New Stage Collective: "The Goat" (review)
Go! review
In spite of it’s brilliance, Edward Albee’s “The Goat, or Who Is Sylvia?” is not a play that’s going to appeal to everyone.
First off, it’s a play about a man who falls in love with a goat and seems, on the surface at least, to honor his choice of companion. So those who are squeamish about sexual issues in general, or issues of bestiality in particular, are likely to be put off from the outset.
But in confronting Martin Gray’s love for Sylvia the goat leads us into an interesting, if unsettling, exploration of human passion.
Plus, the level of language in the dialog is Albee, a man who owns three Pulitzer Prizes, at his finest: Witty, disconcerting, sometimes hilarious and horrifying in the same mom ent.
“The Goat” begins with a vague unease as Martin, an award-winning architect about to celebrate his 50th birthday, enters the room looking for something, feeling out of sorts, distracted.
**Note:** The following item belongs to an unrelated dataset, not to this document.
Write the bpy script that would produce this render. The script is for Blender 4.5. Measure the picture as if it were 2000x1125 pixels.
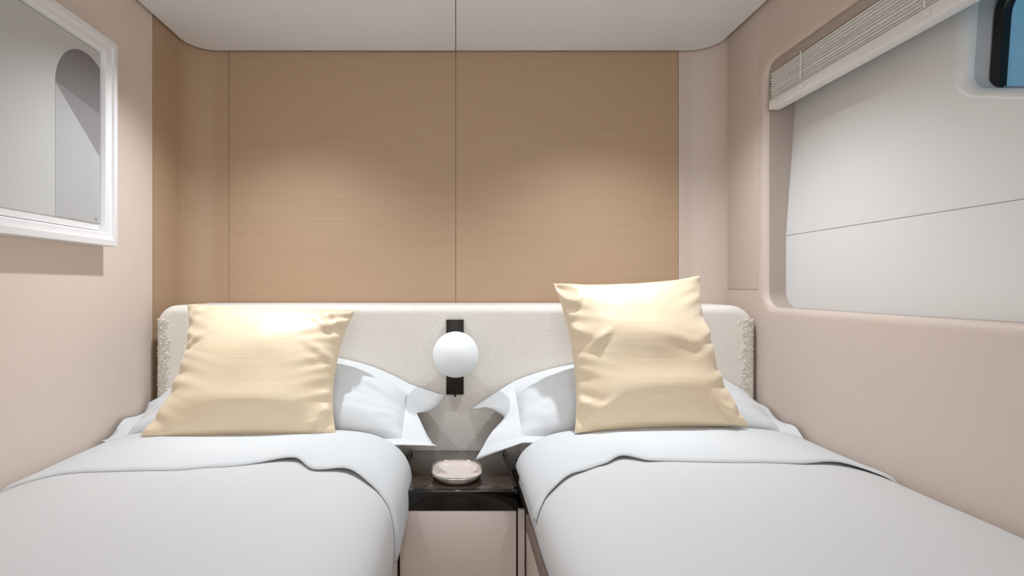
import bpy, bmesh, math, random
from mathutils import Vector, noise

for o in list(bpy.data.objects):
    bpy.data.objects.remove(o, do_unlink=True)
C = bpy.context.scene.collection
SC = bpy.context.scene
PI = math.pi
CAM_Z = 1.10
F = 1014.0

# ------------------------------------------------------------------ camera, world, light, exposure
cam_d = bpy.data.cameras.new('camera')
cam = bpy.data.objects.new('camera', cam_d)
C.objects.link(cam)
cam.location = (0, 0, CAM_Z)
cam.rotation_euler = (PI / 2, 0, 0)
cam_d.sensor_width = 36.0
cam_d.lens = 36.0 * F / 2000.0
cam_d.shift_x = 0.055
cam_d.shift_y = -0.00125
cam_d.clip_start = 0.02
SC.camera = cam

w = bpy.data.worlds.new('world')
SC.world = w
w.use_nodes = True
bgn = w.node_tree.nodes['Background']
bgn.inputs[0].default_value = (0.20, 0.50, 0.62, 1)
bgn.inputs[1].default_value = 1.0

SC.view_settings.view_transform = 'Standard'
SC.view_settings.look = 'None'
SC.view_settings.gamma = 1.0
SC.view_settings.use_curve_mapping = False
SC.view_settings.exposure = 0.14

CEIL = CAM_Z + 0.88
BED_LIGHTS = [(-0.56, 1.42), (0.52, 1.42)]
FILL_SPOTS = [(0.0, 0.42), (0.0, -0.6)]  # unseen spots added to brighten the drawer front and fill the room
SPOT_W, FILL_SPOT_W, FILL_W = 57.0, 15.0, 14.0
COOL = (0.925, 0.98, 1.045)


def spot(x, y, power, size_deg, blend):
    d = bpy.data.lights.new('downlight_lamp', 'SPOT')
    d.energy = power
    d.color = COOL
    d.spot_size = math.radians(size_deg)
    d.spot_blend = blend
    d.shadow_soft_size = 0.022
    o = bpy.data.objects.new('downlight_lamp', d)
    o.location = (x, y, CEIL - 0.004)
    C.objects.link(o)
    return o


for x, y in BED_LIGHTS:
    spot(x, y, SPOT_W, 118, 1.0)
for x, y in FILL_SPOTS:
    spot(x, y, FILL_SPOT_W, 124, 1.0)
# area light added behind the viewpoint as frontal fill
pd = bpy.data.lights.new('rear_fill', 'AREA')
pd.shape = 'RECTANGLE'
pd.size, pd.size_y = 1.5, 1.1
pd.energy = FILL_W
pd.color = COOL
po = bpy.data.objects.new('rear_fill', pd)
po.location = (0, -1.84, 1.30)
po.rotation_euler = (PI / 2, 0, 0)
C.objects.link(po)


# ------------------------------------------------------------------ helpers
def lin(c):
    return tuple(((v / 255) / 12.92 if v / 255 <= 0.04045 else ((v / 255 + 0.055) / 1.055) ** 2.4) for v in c) + (1,)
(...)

His wife Stevie notices a peculiar smell about him and jokingly asks him if he’s having an affair. They put on a kind of faux-repartee in which he dramatically declares that he is having an affair with a goat, to which Stevie laughs and makes a joke about going off to the feed store.
Later, when he confesses to his best friend that he is, indeed, having an affair with a goat, we can’t help but laugh again.
The first half of the 90-minute intermissionless piece plays like that: A parlor comedy.
But the deeper the characters go to unravel Martin’s, um, affliction of affection, the darker and the less funny it becomes. In the end, we must question all of our ideas and attitudes about love and sex, and that is more to the point than a defense of bestiality.
Brian Isaac Phillips turns in one of his finest performances as Martin. Even though he is at least 15 years younger than the character he portrays, it doesn’t matter. He plays the right notes and helps us understand the conflict and the commitment that Martin has for his affection.
Likewise, Amy Warner as Stevie and Chris Conner as their gay son, Billy, portray a realistic horror as they try to understand how a man who loves them could also have a sexual and romantic attachment to an animal.
New Stage Collective deserves kudos for having the courage to stage such a controversial and important work (although Albee didn’t get the Pulitzer for this, it did receive the Tony Award for best new play in 2000) to open its new home on Main Street.